Now the DMCI is relying on its confidence in upcoming downtown development. In December, Poirier-Basque said in a presentation to the council that tax assessment has increased 4.97 per cent in 2018 due to new development downtown. Dixon said Monday this is unlikely to all come from new development. Based on this, he’s expecting more organic growth to support DMCI’s activities even as it pays off its commitment to the Avenir Centre.
It will take a few years before the full impact of assessments from new developments is known, he said. But if the city’s plan for the downtown core continues as planned, there will be many new developments in the next two decades.
Impact On Taxpayers
Because the payment timeline is prolonged, the city would incur between $385,000 and $700,000 of what CFO Jacque Doucet calls an “opportunity cost” over 30 years. This was a point of concern for Councillor Paul Pellerin, who opposed the deal.
Taxpayers will be covered because of better bond rates on the centre, says Doucet. The city had assumed bond payments at 5 per cent interest rate in its budget, but the reality is it’s lower – at 3.528 per cent. This means the city can save $385,000 per year compared to what it had projected.
“So just that, it covers way more than even that $250,000 per year payment.”
Doucet said this means the deal with the DMCI wouldn’t affect taxpayers any more than what the city originally proposed for the centre’s funding. Although citizens won’t be gaining the amount of that “opportunity cost” either.

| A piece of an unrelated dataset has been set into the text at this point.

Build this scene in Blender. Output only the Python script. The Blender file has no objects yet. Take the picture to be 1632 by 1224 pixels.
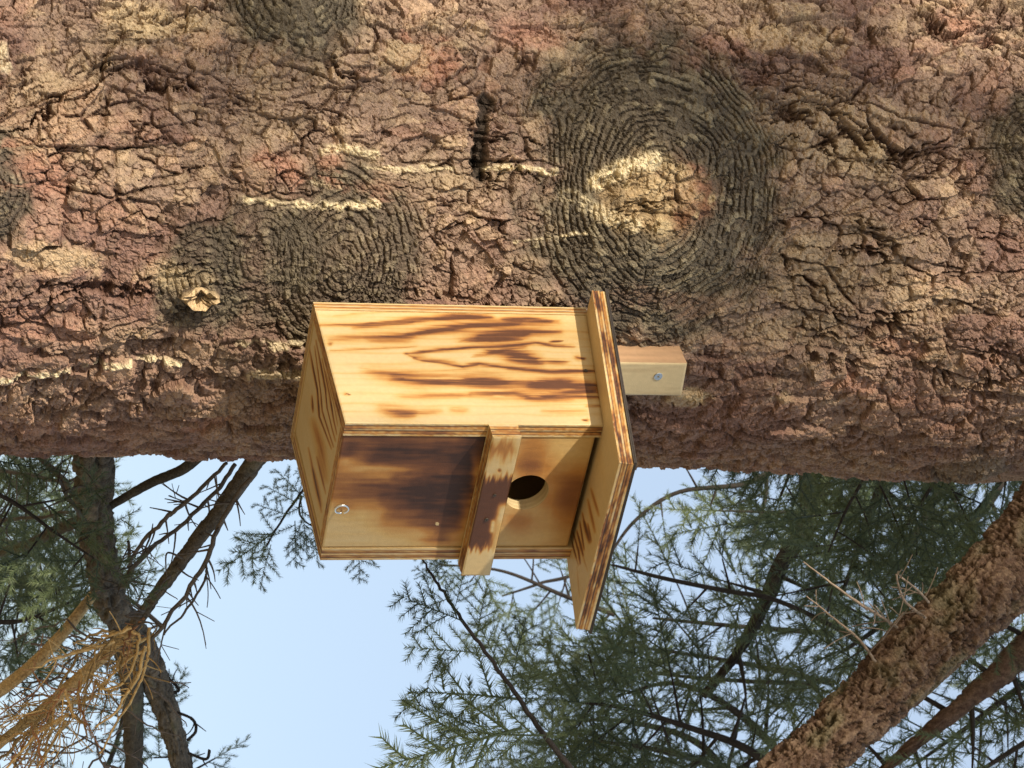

“Based on the information we have today, yes we’re going to get less of a quick return on the DMCI contribution, but we were able to get a better bond rate than we had initially anticipated. So in the end, for this project as a whole, the taxpayer is protected.”
“We strongly believe we’re still going to get the full $3.75 million, just instead of in 15 years, it will be in, we’re projecting between 20 and 26 years,” he said. “The more new development there is downtown in the DMCI boundaries, the faster we will get paid.”